2008 Called. It Wants to Know What Happened to Barack Obama.
One of the many little thrills of being a part of the Obama campaign four years ago was a deep and abiding sense that, finally, a political leader had come along who could live up to our highest aspirations. Yes, Obama was cool and played basketball and was conversant in ironical youth culture, but when it came down to it, he was overwhelmingly serious. The other guys were hauling unlicensed plumbers onstage and suspending their campaign at the drop of a hat, but Obama kept his eyes on the prize and played the grown-up. Now he's talking about "Romnesia."
If anything, Obama's 2008 campaign promised a president who would actively repudiate the frenetic, aggressively stupid cable-news culture that had engulfed political reporting. His campaign manager David Plouffe was openly derisive of Time's Mark Halperin and Politico, the two chief avatars of empty-calorie bitch-slap politics: "If Politico and Halperin say we're winning, we're losing." Obama himself confidently mocked the cable-news conflagration that was the Tea Party summer—people were getting "all wee-wee'd up" for no good reason. His inaugural address—a deeply depressing read in light of the last four years—contained a stern admonition to those who insisted on sweating the small stuff: "On this day, we come to proclaim an end to the petty grievances and false promises.... [I]n the words of Scripture, the time has come to set aside childish things."
That's the same guy who let loose last night, in the midst of a debate that was ostensibly about how many people we are going to kill over the next four years and under what circumstances, this little nugget: "The 1980s are now calling to ask for their foreign policy back."
That's a middling joke. It should by no means be coming from the president of the United States, let alone one who promised to put away childish things. It's a dumb "zinger," transparently crafted to appeal to the Mark Halperins and Politicos of the world. That's not to say that humor has no place in political rhetoric or that Obama betrays his promise every time he deigns to insult his opponent. But to graft a pre-planned VH1 Best Week Ever-level joke onto a nationally televised discussion about life and death and our role on the world stage is scarcely less pathetic than the desperate flailings of the McCain campaign that I smugly scoffed at four years ago.

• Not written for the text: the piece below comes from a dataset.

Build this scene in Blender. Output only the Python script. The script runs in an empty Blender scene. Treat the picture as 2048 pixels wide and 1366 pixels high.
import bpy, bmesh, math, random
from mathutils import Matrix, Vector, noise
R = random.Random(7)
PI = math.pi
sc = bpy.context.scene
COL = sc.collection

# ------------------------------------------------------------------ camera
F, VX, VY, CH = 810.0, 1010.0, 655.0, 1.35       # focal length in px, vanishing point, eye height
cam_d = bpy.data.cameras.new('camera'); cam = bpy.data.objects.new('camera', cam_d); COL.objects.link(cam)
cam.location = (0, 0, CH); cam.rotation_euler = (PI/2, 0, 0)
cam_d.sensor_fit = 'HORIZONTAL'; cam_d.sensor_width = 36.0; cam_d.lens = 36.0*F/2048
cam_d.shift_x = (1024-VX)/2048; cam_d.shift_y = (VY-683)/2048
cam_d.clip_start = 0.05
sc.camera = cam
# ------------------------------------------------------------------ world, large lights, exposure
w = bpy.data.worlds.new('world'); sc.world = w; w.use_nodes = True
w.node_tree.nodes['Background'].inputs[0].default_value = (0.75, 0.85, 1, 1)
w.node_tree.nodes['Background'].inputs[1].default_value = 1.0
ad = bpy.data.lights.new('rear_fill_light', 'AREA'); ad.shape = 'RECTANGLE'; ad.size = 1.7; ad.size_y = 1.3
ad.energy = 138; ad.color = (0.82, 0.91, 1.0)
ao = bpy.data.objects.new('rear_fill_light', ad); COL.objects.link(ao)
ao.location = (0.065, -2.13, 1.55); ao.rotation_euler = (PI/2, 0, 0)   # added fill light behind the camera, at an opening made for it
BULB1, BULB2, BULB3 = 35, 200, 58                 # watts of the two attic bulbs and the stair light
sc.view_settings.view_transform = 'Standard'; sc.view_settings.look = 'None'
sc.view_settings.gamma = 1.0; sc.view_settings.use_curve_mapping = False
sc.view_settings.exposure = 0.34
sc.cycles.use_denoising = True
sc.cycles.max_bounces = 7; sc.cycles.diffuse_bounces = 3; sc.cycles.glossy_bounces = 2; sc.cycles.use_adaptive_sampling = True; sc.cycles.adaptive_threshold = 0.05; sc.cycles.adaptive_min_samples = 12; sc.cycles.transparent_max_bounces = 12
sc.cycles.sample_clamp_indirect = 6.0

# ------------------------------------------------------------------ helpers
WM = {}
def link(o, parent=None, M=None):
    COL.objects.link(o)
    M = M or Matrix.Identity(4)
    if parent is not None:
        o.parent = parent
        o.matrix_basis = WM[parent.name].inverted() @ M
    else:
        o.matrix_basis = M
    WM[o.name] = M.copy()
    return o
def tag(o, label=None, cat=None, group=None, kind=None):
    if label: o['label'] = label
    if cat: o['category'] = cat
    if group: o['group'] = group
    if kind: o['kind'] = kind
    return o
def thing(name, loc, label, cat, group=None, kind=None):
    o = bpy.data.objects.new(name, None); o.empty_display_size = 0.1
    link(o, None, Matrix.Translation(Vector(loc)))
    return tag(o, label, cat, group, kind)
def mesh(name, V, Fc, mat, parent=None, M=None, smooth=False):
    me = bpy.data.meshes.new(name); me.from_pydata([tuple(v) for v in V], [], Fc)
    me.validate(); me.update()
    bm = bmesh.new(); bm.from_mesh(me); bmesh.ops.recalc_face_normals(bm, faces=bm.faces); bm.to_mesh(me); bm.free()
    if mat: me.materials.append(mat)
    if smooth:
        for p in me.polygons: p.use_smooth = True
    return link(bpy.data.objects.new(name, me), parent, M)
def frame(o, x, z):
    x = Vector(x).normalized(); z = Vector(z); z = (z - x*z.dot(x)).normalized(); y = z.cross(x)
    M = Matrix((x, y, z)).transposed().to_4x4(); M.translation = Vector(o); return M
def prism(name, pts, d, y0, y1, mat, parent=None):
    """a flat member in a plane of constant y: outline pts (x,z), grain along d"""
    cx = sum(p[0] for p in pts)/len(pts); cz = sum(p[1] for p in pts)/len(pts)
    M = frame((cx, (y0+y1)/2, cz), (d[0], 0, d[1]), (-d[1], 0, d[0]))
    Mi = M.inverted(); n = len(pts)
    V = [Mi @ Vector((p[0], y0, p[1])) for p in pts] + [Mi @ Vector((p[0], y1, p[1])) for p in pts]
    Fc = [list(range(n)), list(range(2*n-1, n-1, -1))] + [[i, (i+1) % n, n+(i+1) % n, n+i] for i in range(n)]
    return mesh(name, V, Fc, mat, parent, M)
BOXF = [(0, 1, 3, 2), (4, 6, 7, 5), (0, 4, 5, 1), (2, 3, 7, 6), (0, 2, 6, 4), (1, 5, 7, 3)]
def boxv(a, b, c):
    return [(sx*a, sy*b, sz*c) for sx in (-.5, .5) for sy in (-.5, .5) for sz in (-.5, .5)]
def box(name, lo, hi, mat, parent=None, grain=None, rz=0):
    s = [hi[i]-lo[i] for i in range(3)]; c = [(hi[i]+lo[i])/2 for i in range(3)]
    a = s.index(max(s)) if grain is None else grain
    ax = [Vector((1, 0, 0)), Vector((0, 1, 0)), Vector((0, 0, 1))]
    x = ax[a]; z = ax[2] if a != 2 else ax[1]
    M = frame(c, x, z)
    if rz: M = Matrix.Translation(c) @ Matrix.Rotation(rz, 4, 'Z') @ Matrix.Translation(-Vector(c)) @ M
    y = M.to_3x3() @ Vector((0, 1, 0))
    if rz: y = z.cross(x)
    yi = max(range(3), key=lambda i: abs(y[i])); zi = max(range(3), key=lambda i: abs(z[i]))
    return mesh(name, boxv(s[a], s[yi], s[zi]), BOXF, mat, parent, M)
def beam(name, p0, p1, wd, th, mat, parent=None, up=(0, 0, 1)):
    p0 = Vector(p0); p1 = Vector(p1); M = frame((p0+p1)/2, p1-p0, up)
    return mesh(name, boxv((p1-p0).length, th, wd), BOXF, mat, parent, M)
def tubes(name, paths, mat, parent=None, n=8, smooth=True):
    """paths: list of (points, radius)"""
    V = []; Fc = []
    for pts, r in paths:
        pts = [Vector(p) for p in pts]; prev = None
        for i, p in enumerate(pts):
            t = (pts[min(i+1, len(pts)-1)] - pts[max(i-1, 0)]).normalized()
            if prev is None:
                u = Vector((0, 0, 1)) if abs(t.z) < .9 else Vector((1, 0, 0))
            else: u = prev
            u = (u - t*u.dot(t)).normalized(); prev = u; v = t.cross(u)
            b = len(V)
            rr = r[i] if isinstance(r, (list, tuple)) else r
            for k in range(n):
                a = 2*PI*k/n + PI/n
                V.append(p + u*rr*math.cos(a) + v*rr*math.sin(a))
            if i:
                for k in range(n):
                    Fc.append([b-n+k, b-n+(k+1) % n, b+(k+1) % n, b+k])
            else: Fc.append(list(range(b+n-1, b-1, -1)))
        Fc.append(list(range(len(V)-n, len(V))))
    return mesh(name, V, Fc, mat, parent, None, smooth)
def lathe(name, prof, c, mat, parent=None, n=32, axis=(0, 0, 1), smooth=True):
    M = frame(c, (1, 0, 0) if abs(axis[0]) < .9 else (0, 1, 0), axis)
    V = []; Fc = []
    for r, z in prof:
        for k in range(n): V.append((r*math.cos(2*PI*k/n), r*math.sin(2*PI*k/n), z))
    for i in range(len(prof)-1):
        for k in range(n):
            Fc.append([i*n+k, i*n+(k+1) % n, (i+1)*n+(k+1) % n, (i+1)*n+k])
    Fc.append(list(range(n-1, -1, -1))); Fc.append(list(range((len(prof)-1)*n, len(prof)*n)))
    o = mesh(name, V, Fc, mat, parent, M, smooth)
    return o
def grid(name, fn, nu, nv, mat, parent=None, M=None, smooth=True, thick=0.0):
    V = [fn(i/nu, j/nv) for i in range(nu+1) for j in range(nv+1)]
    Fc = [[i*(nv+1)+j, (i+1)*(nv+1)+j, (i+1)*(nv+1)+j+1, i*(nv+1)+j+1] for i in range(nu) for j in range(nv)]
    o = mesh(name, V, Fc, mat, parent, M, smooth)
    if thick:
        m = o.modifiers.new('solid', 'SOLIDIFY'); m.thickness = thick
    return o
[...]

It's not just that joke. Obama has taken to using "Romnesia" to describe Romney's inability or unwillingness to hew to a policy position for more than two weeks. "He's forgetting what his own positions are, and he's betting that you will, too," Obama said at a rally in Virginia last week. "We've got to name this condition that he's going through. I think it's called 'Romnesia.'" Today, summing up the debate, Obama called Romney's performance "at least Stage 3 Romnesia."
This is very, very dumb. Maybe "Romnesia" is a funny, handy term that usefully carries an important anti-Romney message. But even if it is, it is just too juvenile and jokey to be coming from the president. He shouldn't be making jokes based on his opponent's name. That's what vice presidents are for. Put it in John Kerry's mouth. He'll say anything.
But when Obama says it, it comes off as unserious and jocular. It's the kind of joke that, had a speechwriter proposed it four years ago, 2008 Obama would have smirked at and said, "OK guys, let's get down to work." The term, it bears noting, was apparently coined on Twitter by a guy going by the name of @breakingnuts. This is not how you put away childish things.
Nor is it by holding up a binder at your stump speech, as Joe Biden has taken to doing in mockery of Romney's "binders full of women line." The "binders" meme is just that—a funny little Twitter and Tumblr belch, an acerbic diversion. For the vice president of the United States to pick up on it and amplify it in an attempt to harvest a perceived opportunity is to confuse dumb gags with arguments. It's what John Ellis calls the "trending on Twitter" campaign, and it's beneath Obama. Twitter—as with other social media that both campaigns are desperately working—is just as empty and mindless as the cable news void Obama decried so effectively four years ago. For his campaign to routinely venerate its judgments today is fundamentally at odds with Obama's sense of himself as the adult in the room.
So stick to the serious stuff and let dumb bloggers make the jokes, Mr. President. That's what we're here for. You're getting all wee-wee'd up.